I lack a definitive answer to this question. I can speculate as much as the next person—maybe intercourse is a bigger deal for (heterosexual) women than for (heterosexual) men, and that difference becomes salient at the moment before intercourse. As a gross generalization, maybe men who feel aroused by a woman virtually always want to have intercourse with her, while women who feel aroused by a man sometimes but not always want to have intercourse with him. A famous study suggests that an attractive woman can successfully recruit an overwhelming majority of random male strangers on the street to go home with her to have sex, while an attractive man cannot do the same with any random females.

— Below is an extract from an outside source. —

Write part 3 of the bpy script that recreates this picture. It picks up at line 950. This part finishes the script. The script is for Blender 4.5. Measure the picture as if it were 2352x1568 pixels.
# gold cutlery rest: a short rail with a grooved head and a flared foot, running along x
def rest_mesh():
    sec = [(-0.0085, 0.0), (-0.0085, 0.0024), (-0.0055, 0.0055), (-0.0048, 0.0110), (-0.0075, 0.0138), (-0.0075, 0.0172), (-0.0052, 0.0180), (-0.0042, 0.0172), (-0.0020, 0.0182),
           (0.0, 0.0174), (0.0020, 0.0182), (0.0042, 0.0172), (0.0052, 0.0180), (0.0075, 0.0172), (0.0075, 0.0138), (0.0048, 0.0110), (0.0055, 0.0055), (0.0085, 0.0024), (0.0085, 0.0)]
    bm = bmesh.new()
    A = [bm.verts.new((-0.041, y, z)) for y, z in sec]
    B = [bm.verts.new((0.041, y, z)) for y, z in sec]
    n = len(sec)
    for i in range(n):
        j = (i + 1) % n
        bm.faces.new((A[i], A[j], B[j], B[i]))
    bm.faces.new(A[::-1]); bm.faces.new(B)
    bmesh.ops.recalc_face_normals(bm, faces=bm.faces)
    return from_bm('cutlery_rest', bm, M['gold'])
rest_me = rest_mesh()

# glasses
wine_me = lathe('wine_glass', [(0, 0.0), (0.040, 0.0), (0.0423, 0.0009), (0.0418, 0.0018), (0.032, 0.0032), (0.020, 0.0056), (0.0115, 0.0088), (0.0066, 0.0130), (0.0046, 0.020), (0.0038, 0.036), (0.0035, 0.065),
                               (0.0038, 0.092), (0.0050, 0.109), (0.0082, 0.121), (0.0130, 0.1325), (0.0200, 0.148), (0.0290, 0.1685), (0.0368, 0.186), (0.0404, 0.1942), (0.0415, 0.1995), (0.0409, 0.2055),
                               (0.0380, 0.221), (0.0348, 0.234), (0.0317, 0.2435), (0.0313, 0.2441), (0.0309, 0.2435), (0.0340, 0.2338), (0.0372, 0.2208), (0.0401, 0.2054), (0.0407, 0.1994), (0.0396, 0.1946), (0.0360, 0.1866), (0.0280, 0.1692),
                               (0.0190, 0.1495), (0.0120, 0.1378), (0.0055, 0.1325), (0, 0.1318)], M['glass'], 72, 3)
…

If the male “demand” for intercourse in any given encounter exceeds the female “demand” for it (and thus its “supply”), we can expect the female to struggle sometimes to negotiate her way out of satisfying that demand. If we think of power as enhancing demand, women may legitimately wonder what might happen if they risk definitively saying “no.” I realize as I write this that I sound like I am commodifying sex and women, which I do not mean to do. The language of supply and demand, however, can be helpful in making sense of these situations.

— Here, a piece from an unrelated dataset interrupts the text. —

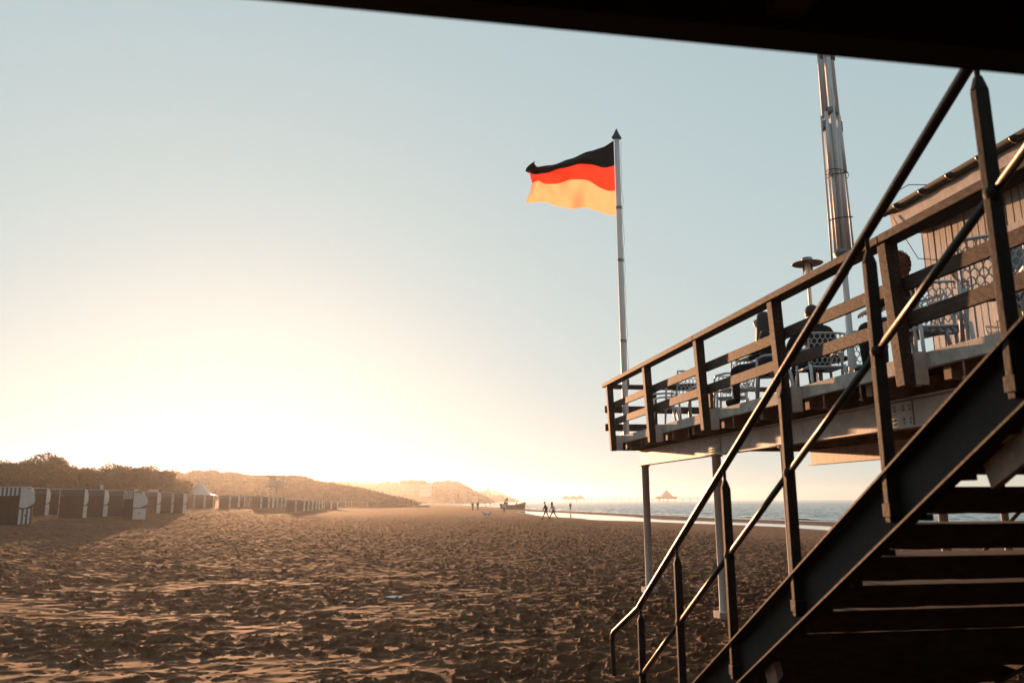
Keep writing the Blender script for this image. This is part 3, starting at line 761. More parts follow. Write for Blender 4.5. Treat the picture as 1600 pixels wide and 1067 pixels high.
def hair_mesh(parent, J, m, kind, seed=0):
    h = Vector(J['h1']).lerp(Vector(J['h2']), .6); b = MB(); rnd = random.Random(seed)
    if kind == 'short':
        n = 12; prof = [(.096*math.sin(math.pi*k/n*.62), .112*math.cos(math.pi*k/n*.62)) for k in range(n+1)]
        b.lathe([(max(r, .001), z) for r, z in prof], 20, (h.x, h.y-.012, h.z+.005))
    elif kind == 'long':
        prof = [(.001, .125), (.06, .11), (.092, .06), (.102, 0), (.105, -.08), (.115, -.18), (.125, -.28), (.115, -.38), (.07, -.45), (.001, -.46)]
        b.lathe(prof, 20, (h.x, h.y-.045, h.z+.0))
    else:
        for k in range(420):
            a = rnd.uniform(0, 6.28); z = rnd.uniform(-.9, 1); rr = math.sqrt(1-z*z); p = h+Vector((rr*math.cos(a)*.115, rr*math.sin(a)*.115-.03, z*.13-.01)); 
            if p.y > h.y+.06 and p.z < h.z+.03: continue
            pts = [p+Vector((.022*math.cos(j*1.4+k), .022*math.sin(j*1.4+k), -.014*j+.02)) for j in range(5)]; b.tube(pts, .006, 4, cap=False)
        b.lathe([(.001, .12), (.07, .10), (.105, .03), (.11, -.06), (.10, -.14), (.001, -.16)], 16, (h.x, h.y-.035, h.z))
    o = b.build('hair', m, parent); 
    for v in o.data.vertices:
        if kind != 'curly': v.co += Vector((rnd.uniform(-.004, .004), rnd.uniform(-.004, .004), 0))
    return o
def finish(root, J, cloth, hairm, kind, up=1.0, seed=0):
    b = person_mesh(J, cloth, up); b.name = 'person'; b.data.name = 'person'
    b.location = root['loc']; b.rotation_euler.z = root['rz']; b.scale = [root.get('sc', 1)]*3
    if hairm: hair_mesh(b, J, hairm, kind, seed)
    return b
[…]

We also have stereotypes exerting their own force on the thinking of men and women. Stereotypes hold that men want sex so much that they cannot always control themselves. We have words like “ravishing” to describe an attractive woman as essentially “rape-able.” If the woman has absorbed the stereotypes, she may think that (a) she is acting unfairly if she stops the man before he is satisfied, (b) the man may be unable to stop himself anyway, and (c) he could therefore become justifiably angry at her and out of control if she assertively tries to stop him, which may mean a violent rape. Stated differently, the woman might believe that if she asks her partner to stop, she is asking for something that she is not really entitled to have and might not get.

Meanwhile, the man may have accepted the stereotype that women say no when they mean yes (though the exact opposite may be true) and that women feel guilty about sex, as they do about eating chocolate, but they really want it, and it’s up to the man to take charge and give them what they want. With the various stereotypes working in tandem, one can easily envision a woman who is submissively expressing non-consent with a man who sincerely believes that for him to keep going is not really rape, even though it is.

A Solution in Both Contexts

To my mind, the solution, in the context of both coercive sex and police interrogation, is to educate everyone more effectively about what will and will not successfully make things stop. Suspects can learn that if they want an interrogation to come to a halt, they must say “I want a lawyer” with a period at the end of the sentence, something that appears nowhere in the Miranda warnings themselves. Women can learn that men are fully capable of restraining themselves when necessary. Just ask yourself what would happen if their mom walked into the room/apartment/house in the middle of a sexual liaison.

We can let women know that the overwhelming majority of men want all of their sexual interactions to be consensual, indeed to be more than consensual—to be desired. Women can see that saying “no” unequivocally need not be unkind. It takes time to read another person’s nonverbal signals, and that is why words can be so useful.

There are other things that sex and confessions share. Police may lie to suspects in an effort to get a confession without undermining the admissibility of the suspect’s statement. And dates may lie to one another about themselves and about their feelings for each other to secure a sexual relationship.

Some may press for law that requires super-voluntary confessions and super-consensual sex, though there could be downsides to regulating interrogation and sex this closely. If people pay attention to one another and give each other the space to make choices, we might be surprised at how many women will go well beyond technical consent in their response to a sexual invitation and at how many suspects still want to give incriminating statements to the police. It seems likely that the hidden fear—that without coercion, it might all disappear—could turn out to have been entirely groundless.